Requiring granting of permission will hinder the use of LE to create an encrypted web.


#11

well how secuer are the whois records? an Idea would be an initial check to the whois email and/or the administrative emails of that domain, and keep the auth until the whois data changes some important points.


#12

This is not an small detail it is an very important point. Since you can not require that each domain owner knows each CA rules and block any one individually, the only option if we think about it is whitelisting. Because than the owner is only required to do something if he want an cert.

To keep the car example: No one would say an rental service need to forbid buying his cars to each dealer individually.


#13

Sure we can. The vast vast majority of domain owners will not need to block.


#14

@My1 instead of introducing a new method of authentication (using email from unauthenticated WHOIS records), I think the better alternative is to optionally require a second ACME check on the server of the domain itself, i.e. example.com

So we would have two checks if the domain owner indicates that he doesn’t want unauthorized certificates (blacklist) or does not approve of such certificates (whitelist):

  1. on dialup123.example.com
  2. on example.com

Only if both checks succeed the certificate is granted.


#15

Requiring granting of permission will hinder the use of LE to create an encrypted web.

@tomC No I don’t think so, in most cases the user will be the domain owner and it’s trivial for her to add the record to the DNS giving permission.


#16

well most CAs dont do HTTP check but checks against DNS or whois/admin email, and I dont know whether they all deal with CAs.

also if they give out sub domains to users so those can use them, where is the problem of the users getting a cert for that domain?

getting a cert and selling a car are dome really different things, and at least I think that the only thing checks that you in some way have control over the (sub) domain, so I see no problem there since the cert is just for the sub anyway.


#17

@My1 the problem begin with the lifetime even 90 days are long for example for an Dial-In domain.
And since the browser highlight only domain for example on this page only letsencrypt.org is black
whilte community. and path is gray this could be also used together with IDN for misuses.
For example “SUPP0RT.dyndns.org” the user see in black dyndns.org the Lock Sign is green
and the hostname let him think it is the official support page.


#18

well okay year THERE the problem starts but the only one who have those are ISPs and they should be mighty enough to blacklist it.
or are there any lists of the “dynamic domains” of ISPs?
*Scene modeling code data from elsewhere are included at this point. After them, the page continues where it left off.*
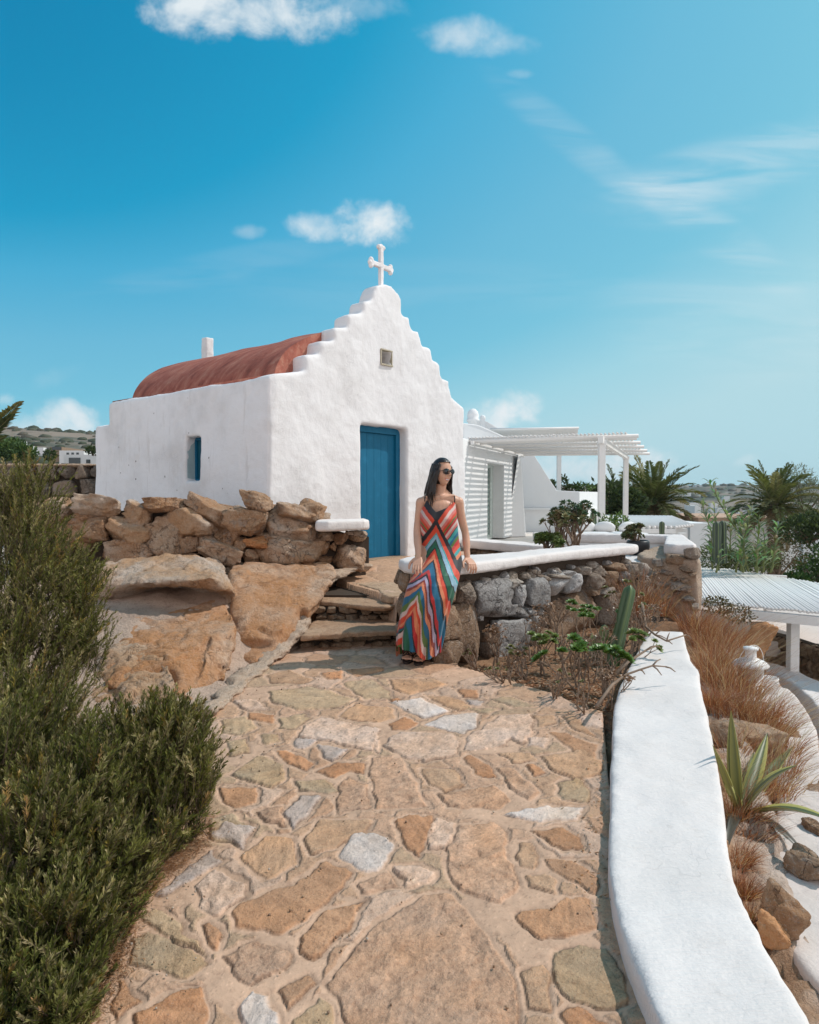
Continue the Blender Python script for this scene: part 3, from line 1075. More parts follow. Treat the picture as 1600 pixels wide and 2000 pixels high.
# far ground: a polar sheet from the terrace out to the hills
def far_h(P):
    x, y = P[:, 0], P[:, 1]
    r = np.hypot(x, y)
    az = x / np.maximum(y, 1e-3)
    az = np.where(y <= 0, np.sign(x) * 9, az)
    left = 1 - ss(az, -.40, -.08)
    P3 = np.c_[P, np.zeros(len(P))]
    lr = np.interp(r, [0, 12, 20, 60, 120, 300, 600, 900, 1400, 2500, 6000], [0.2, .3, .8, 3.0, 5.5, 16, 52, 60, 30, 0, -20])
    rr = np.interp(r, [0, 9, 12, 30, 100, 300, 600, 900, 1300, 1700, 2600, 6000], [-1.6, -1.8, -2.6, -4.2, -11, -24, -20, -6, 15, 17, 0, -20])
    h = lr * left + rr * (1 - left)
    k = ss(r, 80, 600)
    h = h + k * (fbm(P3 / 260, 5, 55) * 9 + fbm(P3 / 60, 4, 56) * 2.2)
    k2 = ss(r, 200, 500)
    n = fbm(P3 / 90, 5, 57)
    n2 = fbm(P3 / 18, 4, 58)
    # field walls and terraces
    e, idn = voronoi(P + np.c_[n, n2] * 30, 75, 61)
    wall = np.clip(1 - e / 5.0, 0, 1) * k2
    dry = np.array((.26, .195, .145))
    scrub = np.array((.07, .075, .05))
    m = ss(n * .7 + n2 * .7 + (idn - .5) * .5, -.25, .35)[:, None]
    C = dry * (1 - m) + scrub * m
    C = C * (1 - wall[:, None] * .25) + np.array((.5, .46, .42)) * (wall * (n2 > .1))[:, None] * .5
    C = C * (1 + .2 * n2)[:, None]
    near = (1 - ss(r, 20, 60))[:, None]
    C = C * (1 - near) + np.array((.46, .40, .34)) * near
    return h, np.clip(C, .01, .9)


def polar_sheet(name, rs, azs, hfun, mat):
    Rg, Ag = np.meshgrid(rs, azs, indexing='ij')
    P = np.c_[(Rg * np.sin(Ag)).ravel(), (Rg * np.cos(Ag)).ravel()]
    H, C = hfun(P)
    nr, na = len(rs), len(azs)
    i = np.arange(nr - 1)[:, None] * na + np.arange(na - 1)[None, :]
    i = i.ravel()
    Fc = np.c_[i, i + na, i + na + 1, i + 1]
    return mesh_np(name, np.c_[P, H], Fc, mat, None, True, C)


M['hill'] = mat_attr('hill_ground', 0.95, 0.35, 0.4, 0.5, 0.35)
hills = polar_sheet('terrain', np.exp(np.linspace(math.log(7.6), math.log(7000), 330)), np.linspace(R(-62), R(62), 520), far_h, M['hill'])
tag(hills, kind='structure')
_under = MB()
_under.box((0, 0, -3.4), (16, 30, .1))
M['under'] = mat_plain('earth', (.30, .21, .15), .95, .1, .2, 3)
und = _under.build('ground', M['under'])
tag(und, kind='structure')
# ================================================================ the chapel
C0 = Vector((-1.513, 7.476))
E1 = Vector((.635, .773)).normalized()
E2 = Vector((-.773, .635)).normalized()


def CH(s, t, z):
    p = C0 + E1 * s + E2 * t
    return Vector((p.x, p.y, z))


def on_plane(px, py, c, n):
    d = ray(px, py)
    k = (c.dot(n)) / (d.x * n.x + d.y * n.y)
    return EYE + d * k


def gp(px, py):
    p = on_plane(px, py, C0, E2)
    return ((p.xy - C0).dot(E1), p.z)


def boolean_cut(o, cutter):
    m = o.modifiers.new('c', 'BOOLEAN')
    m.operation, m.object, m.solver = 'DIFFERENCE', cutter, 'EXACT'
    bake(o)
    bpy.data.objects.remove(cutter)


def ch_box(s0, s1, t0, t1, z0, z1):
    mb = MB()
    vs = [CH(s, t, z) for z in (z0, z1) for (s, t) in ((s0, t0), (s1, t0), (s1, t1), (s0, t1))]
    mb.add(vs, [(3, 2, 1, 0), (4, 5, 6, 7), (0, 1, 5, 4), (1, 2, 6, 5), (2, 3, 7, 6), (3, 0, 4, 7)])
    return mb


chapel = empty('chapel', (0, 0, 0))
tag(chapel, 'small whitewashed chapel with stepped gable, blue door and red vaulted roof', 'chapel')
GB = 0.15
outline_px = [(537, 729), (598, 727), (598, 694), (626, 692), (626, 667), (654, 665), (654, 640), (682, 638), (682, 613), (711, 611), (712, 589),
              (728, 588), (731, 572), (738, 558), (747, 552), (758, 554), (771, 563), (781, 577), (786, 596), (787, 614), (802, 617), (806, 644), (820, 648), (824, 674),
              (840, 679), (844, 704), (859, 709), (863, 739), (877, 743), (881, 775), (909, 795)]
_rj = random.Random(12)
prof = [gp(p[0] + _rj.uniform(-1.5, 1.5), p[1] + _rj.uniform(-2.2, 2.2)) for p in outline_px]
ds0, dz0 = gp(706, 827)
ds1, dz1 = gp(795, 838)
gab = [(-.07, GB), (0.0, 2.58)] + prof[0:] + [(prof[-1][0] + .02, 2.5), (prof[-1][0] + .06, GB)]
gab = gab[:1] + prof + gab[-1:]
poly = gab[:] + [(ds1, GB), (ds1 + .005, dz1), (ds0 - .01, dz0), (ds0, GB)]
GT = .27
n_ = len(poly)
mb = MB()
mb.add([CH(s, 0, z) for s, z in poly] + [CH(s, GT, z) for s, z in poly],
       [tuple(range(n_)), tuple(range(2 * n_ - 1, n_ - 1, -1))] + [(i, n_ + i, n_ + (i + 1) % n_, (i + 1) % n_) for i in range(n_)])
SW = prof[-1][0]
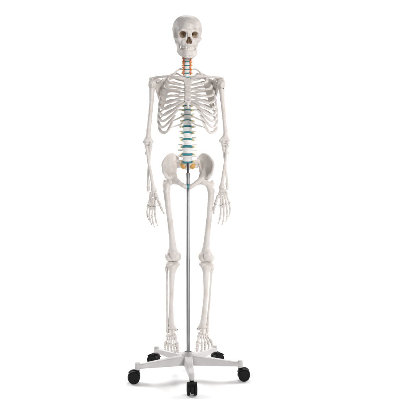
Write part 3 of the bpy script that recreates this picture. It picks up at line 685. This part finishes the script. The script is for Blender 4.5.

but why do ppl get a “dynamic domain” in the first place?


#19

I think, conceptually, handing over full control of a subdomain to a user should mean the user is free to use the domain as they wish - including getting signed certificates.

For the vast majority of user-generated domains, the short certificate lifetime should suffice in preventing any abuse. For the rest, I would argue that a way for domain-owners to opt-out (as opposed to opt-in) that is not limited to Let’s Encrypt would be preferable, since it only affects a relatively small number of domains. I believe Let’s Encrypt checks DNS CAA records which allow you to specify which CAs are allowed to issue certificates for any domain. This would allow ISPs with dynamic IPs to prevent Let’s Encrypt from issuing certificates for their domains.


#20

I think it is a good thing that LE doesn’t treat subdomains any different. Who uses those clunky short lived 1.2.3.4.dynamic.example.net domains for something serious anyway? This sounds very much like a theoretical problem which is a non issue in practice.

As discussed in that other thread, this is as it should be for a DV cert. It is the job of dyndns.org to not assign such a subdomain in the first place (and the job of the browser vendors to design their UI accordingly).

Sure shorter lifetimes ease those ownership change problems but also have their shortcomings.